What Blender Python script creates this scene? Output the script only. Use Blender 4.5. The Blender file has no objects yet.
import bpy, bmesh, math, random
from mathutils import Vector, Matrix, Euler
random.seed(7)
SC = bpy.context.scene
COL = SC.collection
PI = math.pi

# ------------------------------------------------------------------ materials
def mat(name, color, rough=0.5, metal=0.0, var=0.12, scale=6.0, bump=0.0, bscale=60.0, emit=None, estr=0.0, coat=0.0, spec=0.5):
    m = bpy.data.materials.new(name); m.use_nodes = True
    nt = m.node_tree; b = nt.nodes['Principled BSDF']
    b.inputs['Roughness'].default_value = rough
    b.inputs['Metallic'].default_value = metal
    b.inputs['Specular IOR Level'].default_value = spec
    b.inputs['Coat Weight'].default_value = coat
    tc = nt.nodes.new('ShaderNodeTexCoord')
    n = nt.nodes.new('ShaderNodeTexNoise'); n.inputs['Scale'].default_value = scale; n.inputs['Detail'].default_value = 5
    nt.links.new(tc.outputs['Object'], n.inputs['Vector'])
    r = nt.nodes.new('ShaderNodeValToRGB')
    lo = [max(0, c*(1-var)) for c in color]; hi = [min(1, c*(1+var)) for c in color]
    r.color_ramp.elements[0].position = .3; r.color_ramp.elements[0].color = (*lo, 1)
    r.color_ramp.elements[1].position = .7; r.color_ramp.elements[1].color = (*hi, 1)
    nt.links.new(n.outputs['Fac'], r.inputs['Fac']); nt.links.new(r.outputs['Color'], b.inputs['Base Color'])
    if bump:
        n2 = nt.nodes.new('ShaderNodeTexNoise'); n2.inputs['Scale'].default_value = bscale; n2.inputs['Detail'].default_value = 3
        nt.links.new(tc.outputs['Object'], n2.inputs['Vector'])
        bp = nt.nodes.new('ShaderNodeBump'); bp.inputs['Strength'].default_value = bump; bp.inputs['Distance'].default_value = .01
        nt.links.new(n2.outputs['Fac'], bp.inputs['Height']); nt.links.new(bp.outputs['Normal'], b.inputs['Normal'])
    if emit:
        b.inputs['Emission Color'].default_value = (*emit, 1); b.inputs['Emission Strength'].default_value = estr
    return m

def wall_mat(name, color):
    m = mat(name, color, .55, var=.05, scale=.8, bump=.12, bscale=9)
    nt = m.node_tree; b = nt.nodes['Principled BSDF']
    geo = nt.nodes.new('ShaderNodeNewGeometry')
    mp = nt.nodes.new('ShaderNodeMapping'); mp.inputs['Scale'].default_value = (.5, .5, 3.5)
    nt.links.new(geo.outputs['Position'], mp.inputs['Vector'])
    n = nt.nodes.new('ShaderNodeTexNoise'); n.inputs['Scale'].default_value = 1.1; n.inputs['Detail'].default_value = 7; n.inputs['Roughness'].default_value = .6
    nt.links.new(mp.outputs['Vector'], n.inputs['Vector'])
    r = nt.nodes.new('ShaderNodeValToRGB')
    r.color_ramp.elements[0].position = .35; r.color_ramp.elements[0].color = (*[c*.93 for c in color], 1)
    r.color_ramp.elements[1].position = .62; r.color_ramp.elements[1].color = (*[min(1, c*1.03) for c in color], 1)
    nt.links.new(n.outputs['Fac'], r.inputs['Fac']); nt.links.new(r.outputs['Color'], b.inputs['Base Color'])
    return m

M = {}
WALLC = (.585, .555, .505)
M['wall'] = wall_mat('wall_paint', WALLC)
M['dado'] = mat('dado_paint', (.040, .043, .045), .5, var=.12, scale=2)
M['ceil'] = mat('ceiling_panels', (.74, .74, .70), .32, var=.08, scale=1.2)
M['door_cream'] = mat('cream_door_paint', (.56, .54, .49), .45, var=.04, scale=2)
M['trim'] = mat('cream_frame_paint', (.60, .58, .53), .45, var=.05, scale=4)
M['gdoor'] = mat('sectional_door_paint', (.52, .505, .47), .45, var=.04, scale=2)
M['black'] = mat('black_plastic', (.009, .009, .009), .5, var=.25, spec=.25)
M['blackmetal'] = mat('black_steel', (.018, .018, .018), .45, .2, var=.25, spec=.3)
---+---
== Work to do ==
Word for word, quote the lines of the material from the first line through the line with "PI = math.pi", both ends included.

== Response ==
What Blender Python script creates this scene? Output the script only. Use Blender 4.5. The Blender file has no objects yet.
import bpy, bmesh, math, random
from mathutils import Vector, Matrix, Euler
random.seed(7)
SC = bpy.context.scene
COL = SC.collection
PI = math.pi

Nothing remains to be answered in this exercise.